19 Aralık 2014 Cuma

İçini ezer insanın

bazen sıradan bir telefon konuşması. "Baba nasılsın?", "Şükür. Koşuşturmaca işte, bildiğin gibi." Kıskanırsın. O sıradan anlara geri dönmeyi istersin. O anların hiç ama hiç sıradan olmadığını geç de olsa anlarsın. Gözünün rengini anımsamaya çalışırken, aynanın önünde bulursun kendini. Bakışını bulursun, bakışında. Elin telefona gider ama nereyi arayacaksın ki?! Delirmemek için resimlere bakarsın. Onu tanıyan insanlara koşarsın. Ondan geriye kalan parçaları toplamaya ve yaşatmaya çalışırsın. Oysa benim daha sana soracağım milyonlarca soru vardı. Seni hatırlatan her şeye ve herkese sımsıkı sarılmam ondandır belki. Bütün cümlelerin, "babam olsa nasıl yapardı?" diye şekillenmesi de. Ki bazen kızmıyor da değilim..neden bu kadar doğruydun? Şeffaftın? Eşitlikçiydin? Ben zannettim ki bütün dünya öyle! Neden gittin? Ben daha büyümemiştim ki. Gitmemeliydin baba, beni bu çirkef dünyada bırakmamalıydın.

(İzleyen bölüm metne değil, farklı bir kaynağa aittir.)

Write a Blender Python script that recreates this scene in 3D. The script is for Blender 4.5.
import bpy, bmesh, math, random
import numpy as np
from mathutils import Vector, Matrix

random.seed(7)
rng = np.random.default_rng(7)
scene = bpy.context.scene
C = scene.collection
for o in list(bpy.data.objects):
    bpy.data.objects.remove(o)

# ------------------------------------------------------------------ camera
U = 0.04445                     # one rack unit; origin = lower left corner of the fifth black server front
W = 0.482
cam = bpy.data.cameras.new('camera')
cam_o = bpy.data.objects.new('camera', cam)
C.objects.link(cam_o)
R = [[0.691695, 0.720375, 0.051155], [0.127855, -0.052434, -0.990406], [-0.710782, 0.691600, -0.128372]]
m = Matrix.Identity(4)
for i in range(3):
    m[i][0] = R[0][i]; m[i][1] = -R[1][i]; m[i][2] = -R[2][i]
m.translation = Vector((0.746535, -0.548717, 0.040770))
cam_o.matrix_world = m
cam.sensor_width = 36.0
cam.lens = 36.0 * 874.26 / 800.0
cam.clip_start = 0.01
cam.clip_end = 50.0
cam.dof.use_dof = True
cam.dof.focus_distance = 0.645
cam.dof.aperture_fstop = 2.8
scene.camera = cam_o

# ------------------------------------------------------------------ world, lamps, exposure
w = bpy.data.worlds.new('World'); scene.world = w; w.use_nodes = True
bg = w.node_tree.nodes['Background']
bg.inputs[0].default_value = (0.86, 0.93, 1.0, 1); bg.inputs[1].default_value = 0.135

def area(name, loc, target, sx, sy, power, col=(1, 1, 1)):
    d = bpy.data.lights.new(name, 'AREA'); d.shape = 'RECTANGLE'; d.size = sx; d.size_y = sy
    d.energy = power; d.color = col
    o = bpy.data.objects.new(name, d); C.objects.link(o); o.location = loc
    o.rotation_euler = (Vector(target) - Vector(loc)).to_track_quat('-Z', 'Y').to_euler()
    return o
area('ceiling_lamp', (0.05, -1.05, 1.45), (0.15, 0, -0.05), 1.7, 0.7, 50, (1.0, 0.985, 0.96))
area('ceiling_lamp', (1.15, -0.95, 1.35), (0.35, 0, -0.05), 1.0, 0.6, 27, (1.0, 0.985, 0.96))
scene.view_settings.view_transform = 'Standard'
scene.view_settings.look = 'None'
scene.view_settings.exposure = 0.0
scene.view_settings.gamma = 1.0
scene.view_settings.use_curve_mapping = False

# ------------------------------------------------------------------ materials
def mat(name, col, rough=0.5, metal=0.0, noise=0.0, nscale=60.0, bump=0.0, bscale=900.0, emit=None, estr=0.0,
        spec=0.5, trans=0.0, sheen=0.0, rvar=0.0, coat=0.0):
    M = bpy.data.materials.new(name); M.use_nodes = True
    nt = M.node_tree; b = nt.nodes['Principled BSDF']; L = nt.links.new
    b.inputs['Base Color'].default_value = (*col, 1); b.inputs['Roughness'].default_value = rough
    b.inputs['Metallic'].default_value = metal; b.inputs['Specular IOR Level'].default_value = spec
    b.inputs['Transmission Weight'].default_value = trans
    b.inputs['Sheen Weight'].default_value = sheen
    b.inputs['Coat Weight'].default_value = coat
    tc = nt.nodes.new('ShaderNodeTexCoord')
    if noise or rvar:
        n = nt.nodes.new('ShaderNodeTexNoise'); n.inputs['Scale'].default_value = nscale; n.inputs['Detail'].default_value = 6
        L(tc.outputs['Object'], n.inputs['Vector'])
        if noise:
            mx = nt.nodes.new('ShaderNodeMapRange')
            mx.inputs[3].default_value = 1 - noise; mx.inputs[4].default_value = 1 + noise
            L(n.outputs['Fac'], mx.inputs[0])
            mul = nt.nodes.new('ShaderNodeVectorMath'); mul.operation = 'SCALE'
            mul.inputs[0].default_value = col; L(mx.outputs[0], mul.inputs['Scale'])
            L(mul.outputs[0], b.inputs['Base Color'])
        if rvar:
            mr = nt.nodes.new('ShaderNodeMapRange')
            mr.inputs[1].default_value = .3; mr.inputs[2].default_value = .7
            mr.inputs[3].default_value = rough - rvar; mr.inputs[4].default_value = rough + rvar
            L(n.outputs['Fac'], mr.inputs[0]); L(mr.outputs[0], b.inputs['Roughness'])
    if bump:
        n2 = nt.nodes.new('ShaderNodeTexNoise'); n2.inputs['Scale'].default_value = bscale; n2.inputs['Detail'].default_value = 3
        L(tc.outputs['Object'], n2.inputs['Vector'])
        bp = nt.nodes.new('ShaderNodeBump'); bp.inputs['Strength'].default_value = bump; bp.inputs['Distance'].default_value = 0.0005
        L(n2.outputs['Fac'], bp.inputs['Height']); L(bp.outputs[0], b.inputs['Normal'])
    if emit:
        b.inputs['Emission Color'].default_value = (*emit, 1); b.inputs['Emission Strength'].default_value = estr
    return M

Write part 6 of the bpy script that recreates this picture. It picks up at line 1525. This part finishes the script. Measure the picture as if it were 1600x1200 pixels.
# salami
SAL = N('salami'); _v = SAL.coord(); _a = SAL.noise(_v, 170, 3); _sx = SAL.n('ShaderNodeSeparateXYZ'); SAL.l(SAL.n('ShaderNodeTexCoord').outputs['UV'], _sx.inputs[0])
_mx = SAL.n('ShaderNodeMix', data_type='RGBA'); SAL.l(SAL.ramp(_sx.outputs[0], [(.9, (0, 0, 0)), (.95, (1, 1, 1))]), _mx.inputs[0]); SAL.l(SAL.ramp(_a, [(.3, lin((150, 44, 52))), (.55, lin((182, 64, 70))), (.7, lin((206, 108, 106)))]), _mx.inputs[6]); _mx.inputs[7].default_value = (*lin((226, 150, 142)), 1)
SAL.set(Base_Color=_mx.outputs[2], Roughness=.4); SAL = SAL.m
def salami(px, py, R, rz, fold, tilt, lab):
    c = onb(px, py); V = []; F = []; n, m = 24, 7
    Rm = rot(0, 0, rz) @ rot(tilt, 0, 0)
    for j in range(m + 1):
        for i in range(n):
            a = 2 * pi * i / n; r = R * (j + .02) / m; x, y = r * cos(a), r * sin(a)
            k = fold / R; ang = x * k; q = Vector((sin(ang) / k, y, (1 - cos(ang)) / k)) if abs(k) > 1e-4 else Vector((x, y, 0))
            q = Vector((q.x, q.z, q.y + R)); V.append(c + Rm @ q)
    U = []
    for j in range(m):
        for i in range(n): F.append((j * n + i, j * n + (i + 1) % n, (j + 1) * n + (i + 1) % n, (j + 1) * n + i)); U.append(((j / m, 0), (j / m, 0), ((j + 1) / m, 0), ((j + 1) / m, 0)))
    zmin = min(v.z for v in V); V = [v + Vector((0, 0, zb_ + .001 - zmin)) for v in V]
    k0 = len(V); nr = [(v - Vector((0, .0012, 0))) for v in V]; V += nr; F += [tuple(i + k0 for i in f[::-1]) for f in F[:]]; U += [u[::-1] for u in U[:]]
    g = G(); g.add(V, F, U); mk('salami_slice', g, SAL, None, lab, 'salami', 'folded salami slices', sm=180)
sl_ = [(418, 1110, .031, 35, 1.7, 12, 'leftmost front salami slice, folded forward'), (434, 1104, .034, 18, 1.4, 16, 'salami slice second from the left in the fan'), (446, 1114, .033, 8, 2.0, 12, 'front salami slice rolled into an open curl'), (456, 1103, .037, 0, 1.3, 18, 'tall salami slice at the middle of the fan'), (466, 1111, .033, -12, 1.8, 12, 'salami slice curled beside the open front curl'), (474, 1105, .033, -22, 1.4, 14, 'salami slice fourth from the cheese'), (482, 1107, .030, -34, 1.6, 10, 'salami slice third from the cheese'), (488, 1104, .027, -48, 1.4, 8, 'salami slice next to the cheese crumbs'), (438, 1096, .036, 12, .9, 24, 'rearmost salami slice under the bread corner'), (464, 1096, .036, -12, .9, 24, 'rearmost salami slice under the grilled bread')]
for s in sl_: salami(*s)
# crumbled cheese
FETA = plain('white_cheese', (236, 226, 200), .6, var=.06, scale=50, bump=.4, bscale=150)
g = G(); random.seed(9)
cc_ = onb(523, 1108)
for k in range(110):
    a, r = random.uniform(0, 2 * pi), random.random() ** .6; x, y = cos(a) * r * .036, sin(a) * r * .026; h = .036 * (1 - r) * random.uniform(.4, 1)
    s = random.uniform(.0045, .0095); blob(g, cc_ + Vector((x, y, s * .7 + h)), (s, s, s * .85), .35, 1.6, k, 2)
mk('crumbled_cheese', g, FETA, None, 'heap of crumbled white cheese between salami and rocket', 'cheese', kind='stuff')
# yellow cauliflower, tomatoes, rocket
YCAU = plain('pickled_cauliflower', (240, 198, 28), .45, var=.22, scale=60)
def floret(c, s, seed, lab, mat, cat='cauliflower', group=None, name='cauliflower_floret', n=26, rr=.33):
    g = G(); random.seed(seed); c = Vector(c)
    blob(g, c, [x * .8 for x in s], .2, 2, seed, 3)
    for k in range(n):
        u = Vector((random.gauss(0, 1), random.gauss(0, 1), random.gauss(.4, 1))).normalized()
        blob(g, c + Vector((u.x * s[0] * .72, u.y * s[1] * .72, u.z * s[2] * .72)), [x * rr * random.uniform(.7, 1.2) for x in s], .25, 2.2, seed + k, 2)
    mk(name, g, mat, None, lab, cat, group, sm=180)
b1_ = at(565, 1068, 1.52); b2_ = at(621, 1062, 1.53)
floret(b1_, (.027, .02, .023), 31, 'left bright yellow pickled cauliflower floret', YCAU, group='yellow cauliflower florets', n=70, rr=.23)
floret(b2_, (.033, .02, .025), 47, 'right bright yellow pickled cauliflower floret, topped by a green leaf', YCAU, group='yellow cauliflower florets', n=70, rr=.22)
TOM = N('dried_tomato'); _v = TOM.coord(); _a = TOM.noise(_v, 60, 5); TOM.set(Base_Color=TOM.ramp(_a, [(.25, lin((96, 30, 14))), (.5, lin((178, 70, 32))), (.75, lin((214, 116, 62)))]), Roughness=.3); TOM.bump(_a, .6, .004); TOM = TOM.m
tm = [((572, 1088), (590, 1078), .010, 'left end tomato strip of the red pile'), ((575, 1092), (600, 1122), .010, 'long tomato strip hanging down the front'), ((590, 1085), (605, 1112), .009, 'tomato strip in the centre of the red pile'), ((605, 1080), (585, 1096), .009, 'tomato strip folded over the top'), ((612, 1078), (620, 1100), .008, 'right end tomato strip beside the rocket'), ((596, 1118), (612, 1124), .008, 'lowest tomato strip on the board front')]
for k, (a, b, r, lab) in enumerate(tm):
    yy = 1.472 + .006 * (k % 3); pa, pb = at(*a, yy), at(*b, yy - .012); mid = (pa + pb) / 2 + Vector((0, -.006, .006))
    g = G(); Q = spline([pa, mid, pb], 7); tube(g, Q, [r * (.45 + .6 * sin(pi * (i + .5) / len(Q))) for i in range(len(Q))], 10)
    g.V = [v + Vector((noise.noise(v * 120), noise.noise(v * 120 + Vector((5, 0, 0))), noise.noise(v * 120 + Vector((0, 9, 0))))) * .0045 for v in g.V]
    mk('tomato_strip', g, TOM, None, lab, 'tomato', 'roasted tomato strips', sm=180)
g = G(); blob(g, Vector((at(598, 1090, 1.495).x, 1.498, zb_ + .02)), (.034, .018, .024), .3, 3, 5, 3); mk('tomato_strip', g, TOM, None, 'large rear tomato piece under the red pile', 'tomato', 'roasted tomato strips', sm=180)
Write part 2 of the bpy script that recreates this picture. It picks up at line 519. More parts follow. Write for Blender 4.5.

O kadar doğru, dürüst, son nefesine kadar mücadeleye devam eden bir insandın ki senin yakınından bile geçecek kimseyi tanımadım ben. İllüzyon muydun, yoksa seni ben mi yarattım hayalimde bilmiyorum. Her kız çocuğu gibi ben de hayatım boyunca ilk modelime, sana benzeyen birini aradım. Yani olmayan bir insanı bulmaya çalıştım. Yok ki öyle biri, olamaz da! Ki olmadı. Tek tabanca hayat zor baba. Ama çok şükür sana layık olmaya çalışıyorum. Damarıma basılmadığı sürece, kanatlarımın hışırtıları duyuluyor sadece. Ama o meret Girit damarım tuttuğu zaman, mümkün değil geri vites yapmıyorum. Ölümüne; dağı, tepeyi düz ediyorum! Çünkü ben senin kızınım; ucuzluğa gözüm tok, gururumdan öte hiç bir şey yok. Bazen kandili yakıp seni düşünüyorum. Sadece bir dakika seni görebilsem veya seni arayabileceğim bir yol olsa, seni arasam, "Nasılsın?" desem. Dolu dolu "babişkom" diyebilsem...

16 yıl oldu. Zaman ilaç olmadı. Hasretin baki canım babam.